I’m a self-conscious coward both on here and in real life and in both cases, it takes a lot to make me truly confrontational. I’d rather try to avoid and/or ignore those that annoy me than to beat my head against the wall in dealing with them.
I think I am slightly more confrontational than IRL, but an honest opinion would be better left to someone who knows me both places. There may be a few such worthies out there.
Now, just thinking off the top of my pointy head, I’d pay to see the responses to the OP’s question from certain others here, particularly Aldebaran, Brutus and askeptic.
Definitely way more confrontational here. Not that I’m not ever that way in real life, because I am, but there are times when you can’t say anything in the real world and when the same particular topic crops up on the boards, I can let out some of those built up frustrations.
Of course, sometimes I jump in before my brain has time to catch up, and I get smacked down - but that’s just the way it goes.
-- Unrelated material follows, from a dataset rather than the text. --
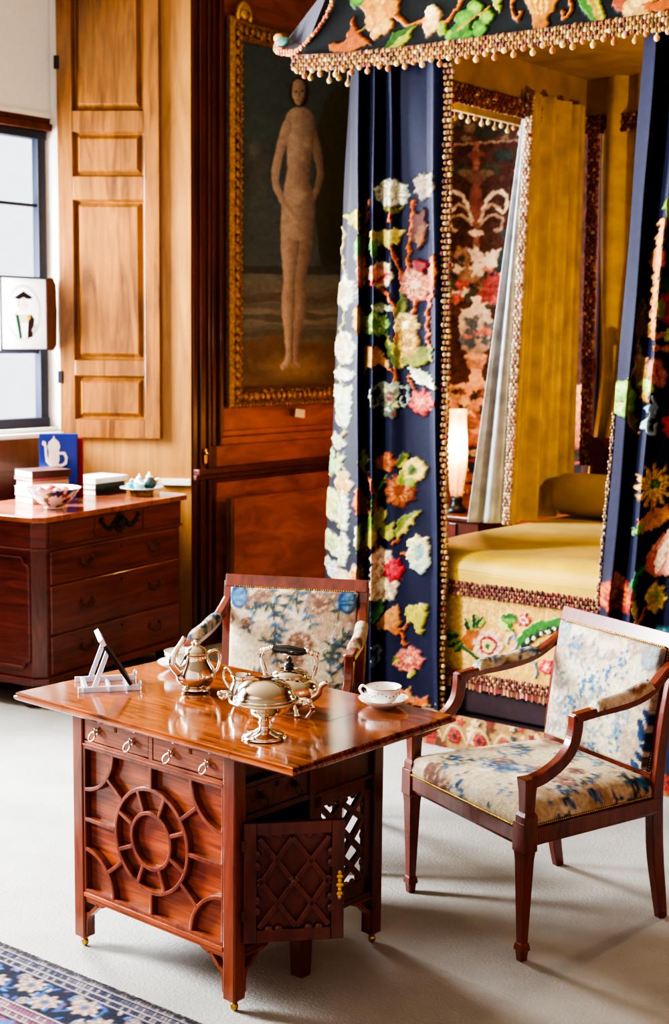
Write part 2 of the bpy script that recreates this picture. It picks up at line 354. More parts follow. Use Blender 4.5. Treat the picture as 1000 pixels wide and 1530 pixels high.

Aesirondescribed me perfectly. I do tend to express my opinion more around people I know and feel comfortable with but I don’t like confrontation anytime.
I’m generally less confrontational here, as stated by some of the other posters. In person, I’m less likely to have someone go off on me, but the consequences for them are worse there than here.
That’s me exactly. On this or any other message board, there’s no consequences if I accidentally lose my temper and say something more provocative than what I would say in real life. Furthermore, the same applies to my opponents in political debates in GD, so it creates an upward spiral. Or is that a downward spiral?
There’s more opportunity for confrontation, here-- I think in general, meatspace people tend to stick to uncontroversial topics with folks that they don’t know well, and avoid people that they are liable to clash with wherever possible.
I can think of a few lunchroom conversations with coworkers that pretty much mirrored GD trainwrecks, though. If people opened a dialogue based on something they observed me reading, I’d try to engage them as honestly as possible about it. Annual United Way campaigns pretty much forced a lot of people to offer political opinions. One girl used to witness on her breaks and I’d have friendly arguments with her. I used to have lively debates with a fella that subscribed to Ayn Rand’s philosophy of Objectivism, (I’m more or less socialist) and that went back and forth quite a bit.
Come to think of it, I organized for a union at a time we were going through some serious bloodletting. I guess that was pretty confrontational.
I think I’m about the same in the real world as I am here – I do my best to get along with folks, but that doesn’t extend so far as keeping quiet when faced with something that doesn’t seem right to me.
I guess here I might be a lot more likely to offhandedly calling someone an idiot or an asshole – though if I remember correctly, I’ve only let an “F you” slip twice so far. I think I’m getting a little bit crankier in recent months.
I’m way, way less confrontational here. Whenever I get to someone I want to ream, I scroll down and someone has already said it, only much more eloquently than I could have.
Roughly the same in both, though a lot of it depends on my mood. Short answer, I have no patience for fools, and cannot bear to watch gross ignorance (especially of the political kind) go uncorrected.